How things have changed. Obama’s election in 2008 was greeted with euphoria not just in the United States, but around the world. The slogans associated with his campaign - “change we can believe in” and “yes we can” - reflected the high hopes for his time in the White House.

Five years on, the abiding image of the Obama Presidency is one of promise unfulfilled. Where did it all go wrong?

2008: making government ‘cool’

Obama’s first term, albeit difficult, saw a number of achievements. Troops were brought home from Iraq, there was a plan to reduce troop numbers in Afghanistan, the economy appeared to be in better shape than Europe and in Obamacare the president had achieved what so many of his predecssors had failed at, reform of the health care system.

Admittedly, not all Americans saw things in such a positive light, as reflected in the rise of the Tea Party movement and Republican gains in the 2010 mid-term congressional elections. Fox News found fault in everything associated with the President, from the policies of his administration through to the mustard on his burgers.

By 2012 some 67 bestselling anti-Obama books had been published. These depicted the President variously as a would-be dictator, a socialist radical, an Islamic extremist, and even the anti-Christ. The improbable nature of such claims, like those of the so-called “birther” movement that tried to cast doubt on Obama’s American citizenship, highlighted their main weakness.

But these seemed more the ideas of the “swivel-eyed” right-wing than the views of the majority. The mainstream media continued to show the President in a generally sympathetic light and his re-election in 2012 confirmed his continuing popularity with most voters.

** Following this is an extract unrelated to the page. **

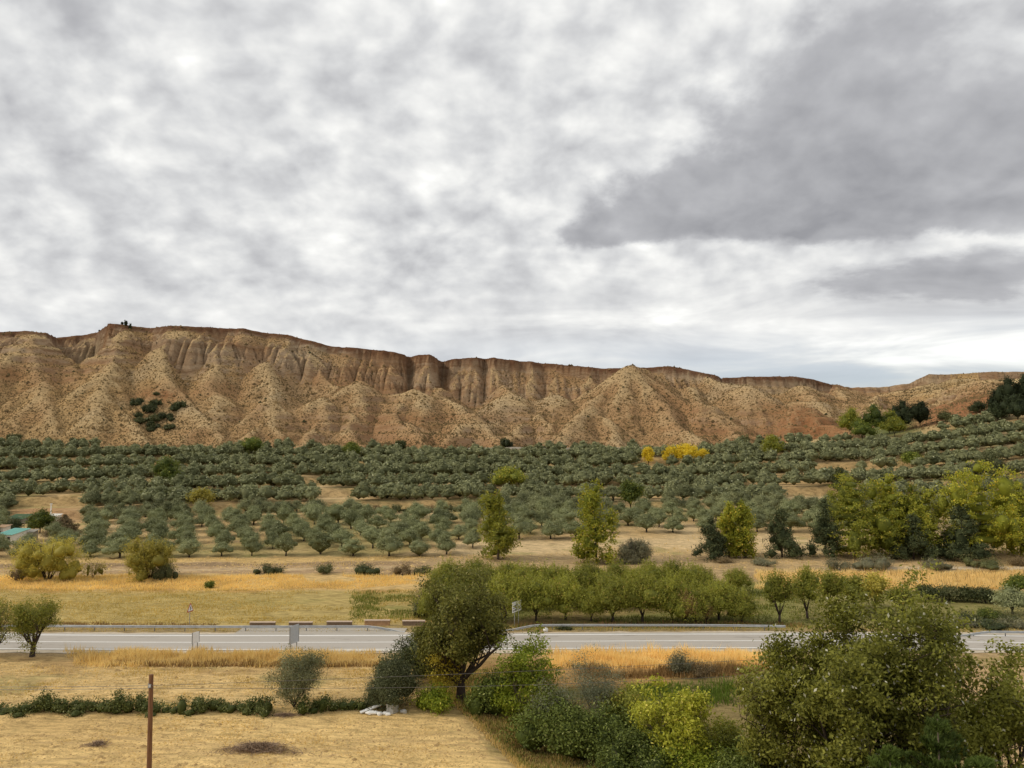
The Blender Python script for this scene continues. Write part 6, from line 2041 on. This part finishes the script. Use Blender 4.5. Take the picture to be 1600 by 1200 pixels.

The outlook for his second term looked promising. Experienced in office, he could build on existing achievements and, unable to prevent his return to the White House, the “fever” of the Republican opposition would break and subside.

2013: a return to Nixonian politics

All that now seems a distant memory. In 2013 the Obama administration has been beset by a series of crises and subject to increasing criticism, not just from the right, but from a growing number of “liberal” journalists. Influential voices have been raised in criticism, such as the New York Times’ Maureen Dowd, and Karen Tumulty, Philip Rucker and Peter Wallsten from the Washington Post which you would have expected to be sympathetic to a Democrat in the White House.

This cooling of Obama’s troubled relationship with the liberal press can be attributed to what Karen Tumulty has called a “scandal trifecta”: the failure of the White House to give full details of the killing of the US ambassador to Libya and three other Americans in Benghazi in September 2012; the apparent targeting of opponents of the administration by the Inland Revenue Service (IRS) and, perhaps most damagingly, reports that the Justice Department gained access to phone records of journalists working for the Associated Press.

Critic: Maureen Dowd of the New York Times has turned on Obama this year. Denise Williams via Creative Commons

The president’s response, in which he denyied knowledge of any wrongdoing, has contributed to a sense that he does not know what is going on in his own administration. At worst, it creates an impression, in the words of Maureen Dowd, that the “man who promised in 2008 to make government cool again is instead batting away charges that he has made government ‘Nixonian’ again”.

Another problem is Obama’s leadership style. Strong in defending American interests abroad - as reflected in the drone strikes and the killing of Bin Laden - he has seemed less resolute at home. This includes his failure to close Guantanamo as well as his inability to mobilise support in the Senate for tighter gun controls in the wake of the December 2012 school massacre in Newtown, Connecticut.

History is also not on the side of the president. In addition to traditional perceptions of re-elected incumbents as “lame ducks”, recent experiences of second term administrations - from Eisenhower to George W. Bush - are ones of scandal or failure. One thing seems certain. The problems facing President Obama over the next four years may differ from those of his first term, but they will be no less challenging.